By bagging his 28th under the palm trees, Perry is second only to Alex Ovechkin in goals and now leads the entire NHL with nine winners. The guy on his tail (Ryan Getzlaf with seven) is usually the guy feeding him the puck.
“When you’re sitting on the bench and you’re counting on a goal, you’re hoping it’s [going to come from] other people, but you gotta believe Corey is the guy who’s going to get it,” Boudreau said.
5. Every time the Devils’ Jaromir Jagr surpasses another milestone, my first thought is “What if?” When the 41-year-old notched his 1,034th assist Sunday in the cold air of Yankee Stadium, he passed Mario Lemieux for 10th on the all-time assists list. Jagr’s name now pops up in the NHL’s all-time top 10 in all three major scoring categories: goals, assists and points. Imagine how far up those lists he’d be if Jagr didn’t endure three NHL lockouts and take a separate three-season sabbatical to play in the KHL. By the most modest of estimates, you could tack on another 200 points.
The cherry on top? Jagr’s setup of Patrik Elias was a pretty one in which he did all the work:
6. The biggest takeaway from the Yankee Stadium game, however, was neither the bad ice or Jagr’s benchmark. It was the awesomeness of the Devils’ throwback unis. Long live the green pants and the candy cane aesthetic. No sarcasm here. The Devils should seriously consider bringing their ’90s look back. Love it:
The puck has dropped and #NJDvsNYR is underway at Yankee Stadium in the 2014 Coors Light @NHL #StadiumSeries NY! pic.twitter.com/WpFKjVRPUF
— New Jersey Devils (@NHLDevils) January 26, 2014
7. Quirky note. Ironically, the Rangers were considered the visiting team at Yankee Stadium (hence the Devils’ beauty jerseys). Because New York won, visiting NHL teams have now improved to a lopsided 8-1-1 record in the 10 regular-season outdoor contests. You take a team out of its familiar rink, the advantage vanishes like a snowflake on Mats Zuccarello’s tongue.
8. Might be the first and last SPHL (Southern Professional Hockey League) highlight we show. David Segal’s monstrous (and clean) open-ice body-check is worth a look:
9. I enjoy this type of randomness. KHL team Medvescak Zagreb set the world record for the loudest cheer Saturday with 130.02 decibels of Croatian enthusiasm. A throng of 15,200 smashed the previous mark of 126 decibels, set by fans of the NBA’s Sacramento Kings last November.
Crank your computer’s volume and listen to the record-breaking crowd here. Pretty loud.
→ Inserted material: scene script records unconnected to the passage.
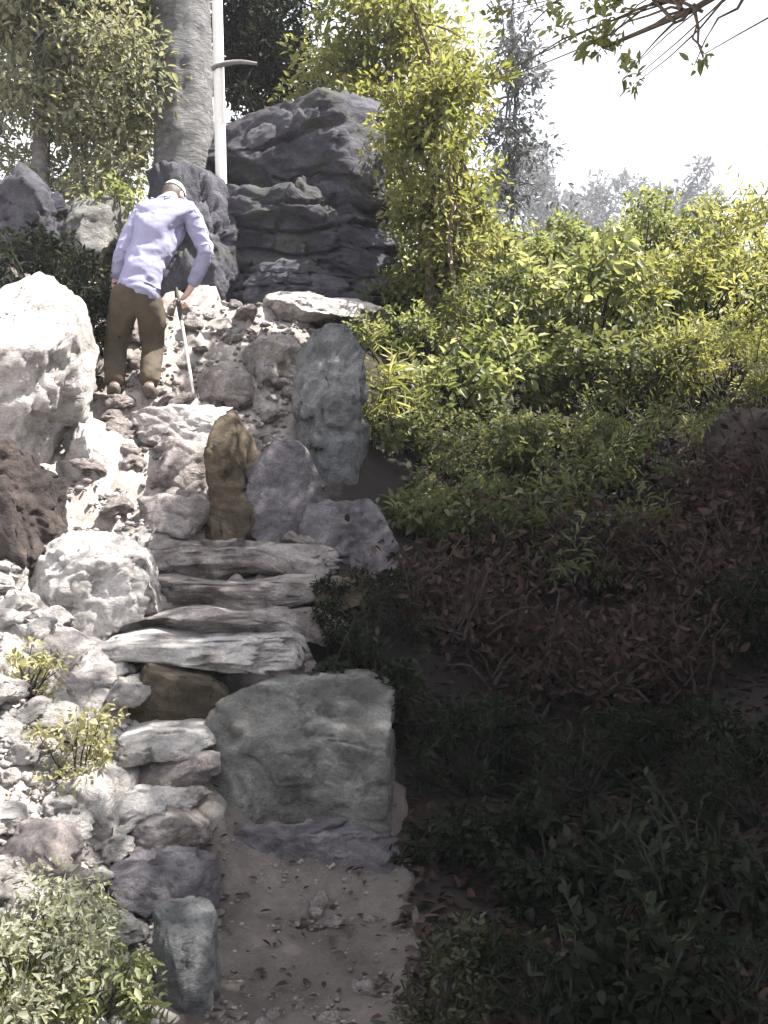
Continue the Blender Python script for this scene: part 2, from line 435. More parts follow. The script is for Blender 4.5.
rock('boulder', -15, 165, 62, 262, 9.0, 1.0, 'rock_violet', 'grey boulder under the left hand tree, beside the dark shrub', 'boulder', sub=4, strata=2)
rock('boulder', 48, 190, 116, 270, 9.2, 0.9, 'rock_green', 'smaller grey green boulder just left of the hiker', 'boulder', sub=4)
# left
rock('boulder', -75, 262, 58, 530, 6.5, 1.1, 'rock_pale', 'large white sunlit boulder at the left edge of the view', 'boulder', sub=5, rot=(0, R(14), R(-10)), boxy=3.2, rough=0.12)
rock('boulder', -60, 440, 48, 600, 5.75, 0.6, 'rock_dark', 'dark brown rock standing in for the shaded hollow under the large white boulder', 'boulder', sub=4)  # dark colour stands in for the shade of the crevice
rock('boulder', 45, 418, 138, 562, 6.9, 0.7, 'rock_pale', 'upright pale boulder between the white boulder and the steps', 'boulder', sub=4, rough=0.14)
rock('boulder', 5, 535, 155, 668, 5.6, 0.7, 'rock_pale', 'broad pale boulder left of the middle steps', 'boulder', sub=4, rough=0.14, boxy=3)
rock('boulder', -50, 628, 112, 768, 4.9, 0.7, 'rock_pale', 'speckled pale boulder at the left edge below the dark hollow', 'boulder', sub=4, rough=0.16, boxy=3)
rock('boulder', 38, 770, 128, 872, 4.25, 0.45, 'rock_pale', 'pitted pale boulder beside the lowest ledges', 'boulder', sub=4, rough=0.18, boxy=3)
rock('boulder', 90, 862, 212, 945, 3.95, 0.4, 'rock_purple', 'purple grey rock in shade at the foot of the lowest ledge', 'boulder', sub=4, rough=0.12)
rock('boulder', 148, 918, 214, 1050, 3.35, 0.35, 'rock_blue', 'blue grey upright rock beside the grass at the bottom', 'boulder', sub=4, boxy=5)
rock('boulder', -10, 830, 70, 930, 3.75, 0.4, 'rock_step', 'mottled brown rock above the bottom left grass', 'boulder', sub=4, rough=0.16)
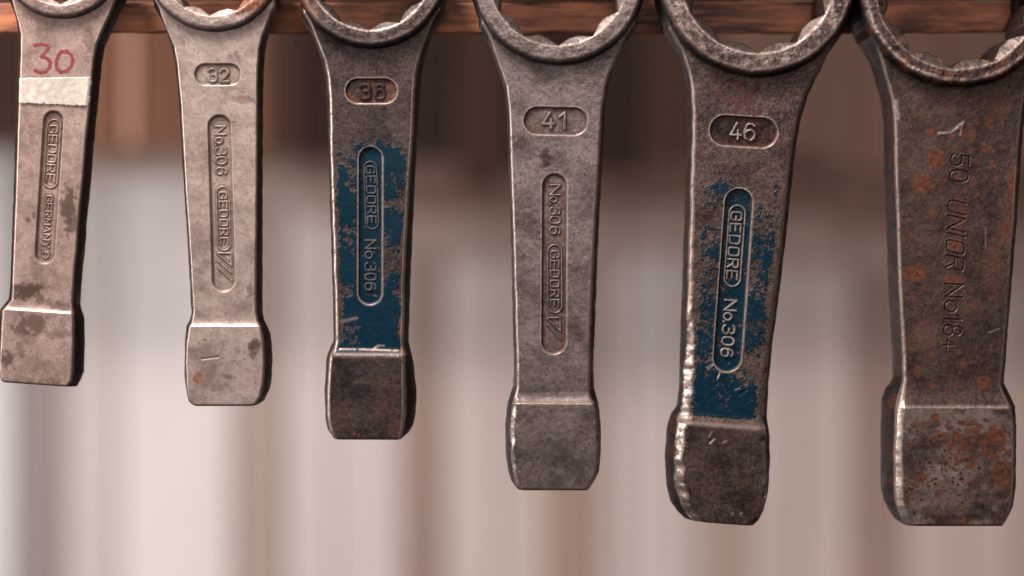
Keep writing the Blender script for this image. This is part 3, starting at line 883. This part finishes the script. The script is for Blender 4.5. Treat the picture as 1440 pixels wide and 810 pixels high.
# --- 30
sl, ax = axis((75, 170), (63, 356))
g = word('GEDORE', spread('GEDORE', 176, 255, 3.6), ax, -5.8, 11.5, sl, .85)
g += word('GERMANY', spread('GERMANY', 275, 348, 3.0), ax, -4.5, 9.2, sl, .6)
g += [Glyph([ell(63.5, 358, 5, 5)], .6, 'emblem'), oval((75.2, 177), (70.3, 254.5), 9.3, .75)]
g[-2].strokes += glyph_down('R', 355, 361.5, lambda y: 60.5, 6, sl, .6).strokes
wrenches.append(dict(seed=11, cx=88, cy=-62, Rv=69, Ro=89, amp=7, T=58, hb=5, hr=11, yt=424, yc=438, yb=541, tilt=.07, xc=52, und=.8,
    FL=[(-40, 8), (0, 18), (20, 25), (40, 29), (70, 29), (110, 27.5), (148, 26), (200, 24), (300, 21), (350, 19), (400, 17.5), (424, 16), (433, 9), (440, 4), (460, 3), (500, .5), (525, 0), (535, 1.5), (541, 6)],
    SL=[(-40, 2), (0, 15), (20, 23), (40, 27), (70, 27), (148, 24), (200, 22), (300, 19), (400, 15.5), (424, 13), (440, 1), (500, -2), (525, -2), (541, 4)],
    FR=[(-40, 185), (0, 162), (20, 148), (35, 141), (50, 135.5), (80, 131), (110, 129), (148, 125), (200, 120), (260, 115), (300, 111), (350, 107), (400, 102.5), (424, 101), (440, 103), (480, 103.5), (520, 102), (533, 100), (541, 94)],
    SR=[(-40, 195), (0, 176), (20, 163), (35, 154), (50, 147), (80, 142.5), (110, 140), (148, 136), (200, 131), (260, 126), (300, 122), (350, 118.5), (400, 113), (426, 110), (434, 114), (445, 118), (480, 119), (520, 117.5), (541, 108)],
    erL=3.5, erR=3.5, edgewear=.5, creasewear=.4, ringwear=.5,
    mat=steel('steel_30', (.52, .38, .333), (.31, .22, .19), .24, 1.0, .52, .45, .7, .35),
    pockets=[dict(name='name_recess', a=(75, 170), b=(63, 356), hw=14.3, dep=4.4, let=1.7, rim=.2, letwear=.1, glyphs=g)],
    stains=[(127, 60, 9, 22, .55), (95, 290, 9, 28, .9), (104, 310, 8, 14, .7), (40, 309, 4, 4, .8), (48, 304, 2.5, 5, .7), (35, 408, 22, 11, .95), (57, 420, 8, 8, .7), (88, 432, 20, 6, .6), (48, 456, 24, 15, .8), (80, 470, 14, 9, .5), (8, 505, 10, 12, .9), (40, 475, 10, 14, .5), (30, 492, 8, 10, .5), (60, 535, 18, 4, .5)],
    marks=[dict(name='painted_number', mat=m_red, rag=1.3, label='red hand drawn number three zero', glyphs=[
        Glyph([[(49, 64), (57, 62), (67, 64), (69, 67), (62, 76), (58, 80), (66, 82), (71, 88), (70, 95), (64, 101), (56, 102.5), (49, 99)]], 2.0, 'd'),
        Glyph([[(94, 74), (87, 72), (82, 78), (79, 88), (80, 97), (86, 102), (94, 100), (100, 94), (102.5, 85), (100, 77), (93, 71.5)]], 2.0, 'd')]),
        dict(name='label_tape', mat=m_tape, quad=[(26.5, 110), (128.5, 108), (125.5, 150), (26, 146)])],
    dots=[(50, 20, 130, 40, 430, .6, 1.5, .2, .6), (35, 4, 102, 440, 540, .7, 2, .1, .8)], label='smallest wrench with a red hand drawn 30 above a strip of white tape'))

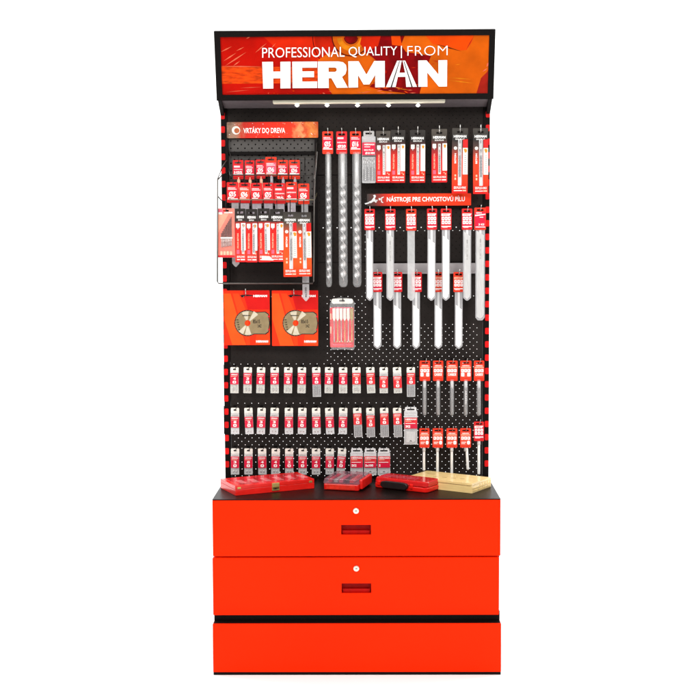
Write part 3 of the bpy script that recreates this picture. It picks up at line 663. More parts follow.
# --- spade bit set
root, k = at('spade_bit_pouch', 'clear pouch of flat wood spade bits on a red card, hanging alone in mid board', 'drill bits', 342, 297.5, -0.05)
p = MB(k); p.slab(rr(-12.2, 11.6, 10, 50, 1.2), -.2, .4, scarlet)
p.slab(rr(-8.5, 8.5, 9.6, 13, 1.2), -.4, -.2, rosy); p.rect(-12, -10.6, 16, 22, -.3, peach); p.rect(-12, -10.8, 29, 36, -.3, peach)
for q in range(7): p.rect(-8.4+q*2.6, -7.1+q*2.6, 43.6, 44.8, -.3, peach)
p.rect(-9.5, 9.5, 47, 47.8, -.3, rosy); p.build('backing_card', root)
for j in range(6):
    b = MB(k); x = -8.1+j*3.55; b.slab([(x-1.5, 11), (x+1.3, 10.6), (x+1.5, 21), (x+.7, 23), (x+.2, 25.2), (x-.4, 23.4), (x-1.5, 20.6)], -.95, -.55, offwhite if j < 5 else gold)
    b.lathe([(.42, 23), (.42, 42), (.6, 42.2), (.6, 44.5)], x+.1, -.75, gold if j % 2 else zinc, 7); b.build('spade_bit', root)
p = MB(k); p.slab([(-8.5, 1.2), (-3, 0), (6.5, .4), (10.8, 2.2), (12.5, 5), (12.7, 50.5), (11, 53), (3, 52), (-10.5, 52.4), (-12, 49), (-12.6, 9), (-11.4, 4)], -2.2, .8, mat('crinkled_clear_film', (238, 236, 236), 0.1, 0.8, alpha=0.16, var=.3, scale=30, bump=0.45)); p.build('film_pouch', root, 0.003, 3)
p = MB(k); p.slab(rr(-10.5, 11, 1.2, 6.2, 2), -.3, .3, offwhite, rr(-3, 3, 2.2, 4.2, .8)); p.build('header_flap', root)
hook(342.8, 301, 296, -0.05, wire)

# --- small packets
def packet(label, cx, yt, yb, l0, l1, mt, mlab, mlow, Y, group, tilt, kind, w=8.3, num='6'):
    root, k = at('bit_packet', label, 'bit packet', cx, yt, Y, group, tilt)
    hw = w/2; H = yb-yt; a, c = l0-yt, l1-yt; b = MB(k)
    notch = [(-hw+.2, 1.2), (-hw+1.3, 1.0), (-hw+1.6, 0), (hw-1.6, 0), (hw-1.3, 1.0), (hw-.2, 1.2), (hw, 2.4), (hw, H), (-hw, H), (-hw, 2.4)]
    # backing sheet with a punched hole, made of two pieces meeting under the hole
    b.slab(rr(-hw, hw, .2, 6.0, .9), -.2, .2, mt, rr(-1.5, 1.5, 1.6, 3.2, .7))
    b.rect(-hw+.1, hw-.1, 5.9, H, 0.1, mt)
    b.rect(-hw+.15, hw-.15, c, H, .02, mlow)
    if a > 6.5:
        b.rect(-hw+.6, hw-.6, a-2.6, a-2.0, -.26 if a-2 < 5.8 else .0, greypaper); b.rect(-hw+.6, hw-.9, a-1.3, a-.7, -.26 if a-.7 < 5.8 else .0, darkp)
    o = b.build('backing_card', root)
    q = MB(k); q.slab(rr(-hw-.1, hw+.1, 5.0 if kind != 'long' else 4.6, H+.2, .7), -1.3, -.28, clear); q.build('pouch', root, 0.001)
    l = MB(k); y = -1.42
    l.rect(-hw+.05, hw-.05, a, c, y, mlab); L = c-a; yy = y-.07
    l.text('HERMAN', -hw+.9, hw-1.2, a+.9, a+2.2, yy, white, .03); l.rect(-hw+.7, hw-1.8, a+3.0, a+3.5, yy, peach)
    l.text(num, -1.4, 1.5, a+L*.38, a+L*.60, yy, white, .03); l.slab(rr(-1.7, 1.7, c-3.6, c-.9, .8), yy, yy+.05, white); l.rect(-.7, .7, c-2.8, c-1.8, yy-.06, mlab)
    l.build('label', root)
    n = 2 if kind == 'short' else 4
    for j in range(n):
        t = MB(k); x = -hw+1.5+j*(w-3)/(n-1)
        if kind == 'short': t.lathe([(.5, c+2.8), (.75, c+3.2), (.75, H-2.6), (.35, H-2.2)], x*.55, -.75, zinc, 7)
        else: t.twist(x, -.75, c+1.5, H-.8, .5, 1.9, bitdark, .5, 7)
        t.build('screw_bit' if kind == 'short' else 'drill_bit', root)
    hook(cx, yt+2.4, yt-1.2, Y, wire, lean=2.6, tipm=None, r=0.0014)
    return root
def pos(i, n, row):
    if i == 0: return f'hanging closest to the left post in the {row}'
    return f'{ORD[i]} from the left post in the {row}'
GA, GB, GC = 'upper row of small packets', 'middle row of small packets', 'bottom row of small packets'
XA = [234.5, 247.9, 261.2, 274.7, 288.4, 302, 316.2, 329.2, 343.1, 356.4, 370.2, 383.7, 396.9, 410.8]
random.seed(11)
TA = random.choices([-2.2, -1.1, 0, .6, 1.5, .3, -.4, 2.4], k=40)
for i, x in enumerate(XA):
    lg = i in (6, 13); lo = i in (11, 12)
    d = 'longer crimson labelled drill packet' if lg else ('beige crimson labelled bit packet' if i < 6 else 'pale crimson labelled bit packet')
    packet(f'{d}, ' + (pos(i, 14, 'upper packet row') if i < 13 else 'rightmost of the upper packet row'), x, 367, 396.8 if lg else 393.2, 376.2 if lo else 373, 388 if lo else 384.3, offwhite, pinkred if i < 9 else scarlet,
           greypaper if lg else beige, -0.035, GA, TA[i], 'long' if lg else 'short', num=str(random.choice([2, 3, 4, 5, 6, 8])))
XB = [235, 248.3, 261.7, 274.8, 288.9, 302.4, 316, 329.1, 343.3, 357.1, 370.3, 384.1, 397]
for i, x in enumerate(XB):
    lg = i >= 9
    packet(('clear packet of slim drills, ' if lg else 'pale packet labelled crimson, ') + pos(i, 13, 'middle packet row'), x, 407.6, 437.2 if lg else 434.2,
           (413.4 if i != 10 else 415.5) if lg else 416.6, (424.6 if i != 10 else 427) if lg else 427.6, offwhite, scarlet if lg else pinkred, greypaper if lg else palegrey, -0.035, GB, TA[i+14], 'long' if lg else 'short', num=str(random.choice([2, 3, 4, 5, 6, 8])))
XC = [235.1, 248.5, 262.1, 275.8, 289.2, 302.7, 316, 329.8, 342.3]
for i, x in enumerate(XC):
    packet(('white and crimson packet, ' if i != 8 else 'tilted pale packet, ') + pos(i, 9, 'bottom packet row') , x, 448.2, 474.6, 456.4, 467.9, offwhite, pinkred, greypaper, -0.035, GC, TA[i+27] if i != 8 else 4.5, 'short', num=str(random.choice([2, 3, 4, 5, 6, 8])))

# --- wide packets
def wide(label, cx, w, yt, yb, l0, l1, grp, num, lowm):
    root, k = at('blade_packet', label, 'blade packet', cx, yt, -0.04, grp)
    hw = w/2; H = yb-yt; a, c = l0-yt, l1-yt; b = MB(k)
    b.slab(rr(-hw+.8, hw-.8, 0, 5.0, 1.2), -.2, .2, palegrey, rr(-3.8, 3.8, 1.8, 3.2, .6)); b.slab(rr(-hw, hw, 4.0, H, .8), .21, .5, palegrey)
    b.rect(-hw+.3, hw-.3, c, H-.4, .18, lowm)
    if a > 8: b.rect(-hw+.8, hw-.8, a-4.5, a-3.9, .14, greypaper); b.rect(-hw+.8, hw-1.5, a-2.4, a-1.8, .14, greypaper)
    o = b.build('backing_card', root)
    q = MB(k); q.slab(rr(-hw-.1, hw+.1, 4.6, H+.1, .8), -1.2, .1, clear); q.build('pouch', root, 0.001)
    l = MB(k); l.rect(-hw+.2, hw-.1, a, c, -1.32, scarlet); l.rect(-hw+.2, hw-.1, c-(c-a)*.42, c, -1.36, pinkred); L = c-a
    l.text('HERMAN', -hw+1.2, hw-1, a+.8, a+2.4, -1.45, white, .04); l.rect(-hw+1.2, hw*.1, a+3.2, a+3.8, -1.45, peach); l.rect(-hw+1.2, hw*.7, a+L*.5, a+L*.55, -1.45, white)
    l.text(num, -hw+1.2, -hw+1.2+len(num)*1.6, c-3.4, c-1.0, -1.45, white, .04); l.build('label', root)
    s = MB(k); s.slab([(-hw+2, c+3), (hw-2, c+3), (hw-2, H-3.5), (hw-4.2, H-2), (-hw+2, H-2)], -.8, -.5, bladegrey); s.flat([(-1.6, H-3), (0, H-4.6), (1.6, H-3)], -.86, darkp); s.build('blade', root)
    hook(cx, yt+2.5, yt-.6, -0.04, wire, r=0.0015)
wide('tall wide clear packet with scarlet band, right end of the middle packet row', 410.7, 13, 407, 444.7, 417.6, 428.6, GB, '3KS', greypaper)
for i, (x, num) in enumerate(((356.6, '5KS'), (370.2, '5x100'), (383.9, '5'))):
    wide(['wide packet with scarlet band behind the clear red case, leftmost of three wide ones', 'wide packet with scarlet band between two other wide packets in the bottom row', 'wide packet with scarlet band, right end of the bottom row beside bare pegboard'][i], x, 12.5, 448.3, 475.4, 456.2, 467.6, GC, num, greypaper)

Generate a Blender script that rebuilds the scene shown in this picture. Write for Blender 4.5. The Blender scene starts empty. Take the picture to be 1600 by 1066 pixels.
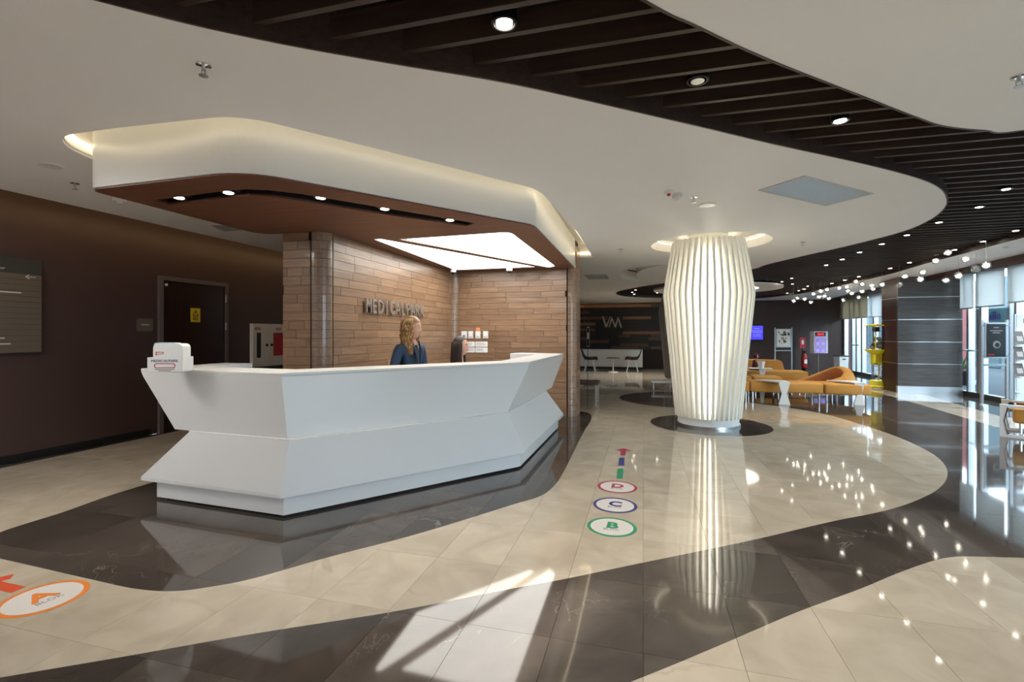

10. With frustration settling in real deep in Edmonton, it’s hard to decide if you feel worse for the fans, whose patience is getting tested; the players, who must be equally sick of losing; or new coach Dallas Eakins. You probably couldn’t have designed a tougher scenario for a rookie NHL coach to walk into.
After the Oilers lost to Phoenix last week, another home fan threw a sweater onto the ice in disgust. The look on Eakins’ face says it all:

11. Super Bowl Sunday is on deck, which means plenty of attention will be paid to two of my favourite things: nachos and prop bets.
Sporting News points out a nice NHL-related prop bet is available. Seattle Seahawks quarterback Russell Wilson is favoured (by 0.5) to throw more touchdown passes versus the Denver Broncos than Alex Ovechkin scores points against the Red Wings. Never change, America.
12. Why YouTube exists: A 1984 interview captures Randy Carlyle stressing the importance of a balanced breakfast and staying away from red meat — a revolutionary concept at the time.